Posts Tagged 'factory farming'

AIC is going to lay low over the summer and come back revamped by fall.  Here are two unmitigated downers to mull over in the meantime.

Statistics . . .

On Friday, Manitou RCMP went to the property in the RM of Lorne. Officers discovered as many as 500 dead pigs, along with about 160 that were so sick that they had to be put down. Many of the animals were found living without proper food, water or ventilation.

 RCMP said evidence of “severe neglect” was observed. About 2,000 animals were rescued.

. . . tragedy.

I’m very sad to say that Sunny also had to be put down recently. Sunny was surrendered to the shelter back in August 2009, and he was a super-sweet, cuddly older boy. He was finally adopted in December, only to be returned two months later. He was clearly depressed to be back in the shelter, and his awesome personality quickly disappeared. He stayed in the corner, not moving, not interested in people. And then recently, he started biting people when they tried to pet him. Four months had passed since he’d been returned, it was clear no one was going to adopt him, he was depressed and he was going to hurt someone.

Cyborg cows

At a high-tech dairy farm in Moncton.

The day begins with the first milking at 4:30 a.m. As each cow is led into the “milking parlour” a computer reads a microchip in her ear, relaying information about milk output to a screen attached to the milking machine.
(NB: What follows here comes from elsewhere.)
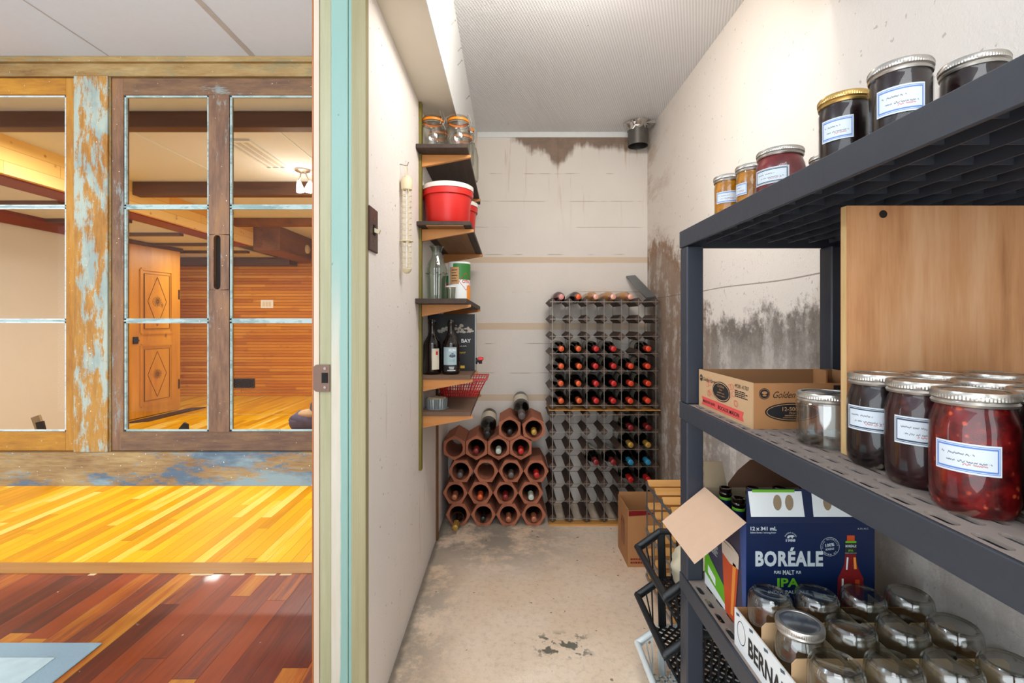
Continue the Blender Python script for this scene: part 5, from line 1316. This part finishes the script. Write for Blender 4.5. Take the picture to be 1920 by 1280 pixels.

This information allows farm workers to keep track of how much milk each cow is producing. If a cow produces below her average, it’s a signal she may be sick.

A computer monitor attached to the wall provides detailed information on each cow. The flat screen looks out of place on the manure-splattered wall.

Alarming regularity

Andrew Hunt of We’re All Animals on barn fires.

Barn fires happen with alarming regularity in Canada. We could sit here and crunch death-toll figures, but numbers never tell the whole story.

To comprehend the horror these animals experience in the final moments of their lives, you have to imagine what it’s like to be caught inside one of these blazes.

In the May 7 fire, spreading flames and searing heat likely triggered thousands of deafening screams. About 1,600 sows caught fire inside of cramped gestation crates. In the intense heat, many of the pigs split open while still alive and their internal organs spilled out. Some stressed pigs tried to bite their way through metal bars. Not one pig survived.

Minimal input

Veterinary professor looks at beef production trends.

In some cases, animal care has been overlooked, and demand for some veterinary services has declined.

He said higher vet costs and lower animal values mean sick and unproductive cattle are more likely to go untreated.

Deaths and illnesses that occur on the range or in the feedlot are often viewed as inconsequential.

“Raising cattle is not fun like it used to be,” Janzen said. “Guys used to get out there and pay (closer) attention … because there was value in it.”

He said the new system of beef production is part of a larger trend that is sometimes called minimal input animal agriculture.

More animals

Against the Enviropig.

The aspect of the project that bothers me is the claim that it will allow CAFOs (Concentrated Animal Feeding Operations) to increase the numbers of pigs they are raising.

Project leader John Phillips told Reuters that with their reduced phosphorous poop, hog farms could raise 50 per cent more animals and still meet environmental rules.

Where will all the extra feed come from? Since we export most of our pork, will we get the environmental impacts while the U.S. customers get the meat?

I think the Enviropig is just a technofix – a solution added on to a problem, rather than preventing the problem from arising in the first place.

Zero doubt

A review of Mark Schatzker’s Steak.

In Texas, Schatzker learns about meat grading and marbling, and that “fat is flavour.” He also visits a feedlot where 32,000 crowded-in cattle, shot up with hormones and antibiotics, gorge themselves on flaked corn feed, and release clouds of lung-clogging fecal dust into the surrounding air. The sights, sounds and scents of the feedlot might be enough to turn some meat eaters off beef, but Schatzker does not (later) abandon grain-fed “commodity beef” on principle; he rejects it on taste, firm in the belief that “despite the veggie-friendly urgings of lentil-eating university coeds and the grumblings of bearded vegans who lurk at the edges of cocktail parties, there is zero doubt that humans are designed to eat meat.”

Big change

A profile of DeWinton’s Rescue and Sanctuary for Threatened Animals.

The RASTA grounds are like Old MacDonald’s farm, with big and small animals walking around like family. Chickens take methodical steps scanning for snacks while potbelly pigs root around with the same goal in mind. Rabbits hop by. A dog sleeps in the sun. Guinea fowl, with their elegant spotted feathers, strut around as the cat and the horses overlook the scene.

In the paddock, miniature donkeys, llamas, goats and horses hang about.

It’s an interspecies lounge area, everyone living free-range style.

That’s a big change for the RASTA residents. The chickens, for example, were rescued from a factory farm where they had laid eggs in a tight cage, suffering constant pecking from other chickens and were unable to stand or stretch their wings. When chickens’ egg production drops they are no longer valuable and are often destined to be tossed alive in a wood chipper Cerny said.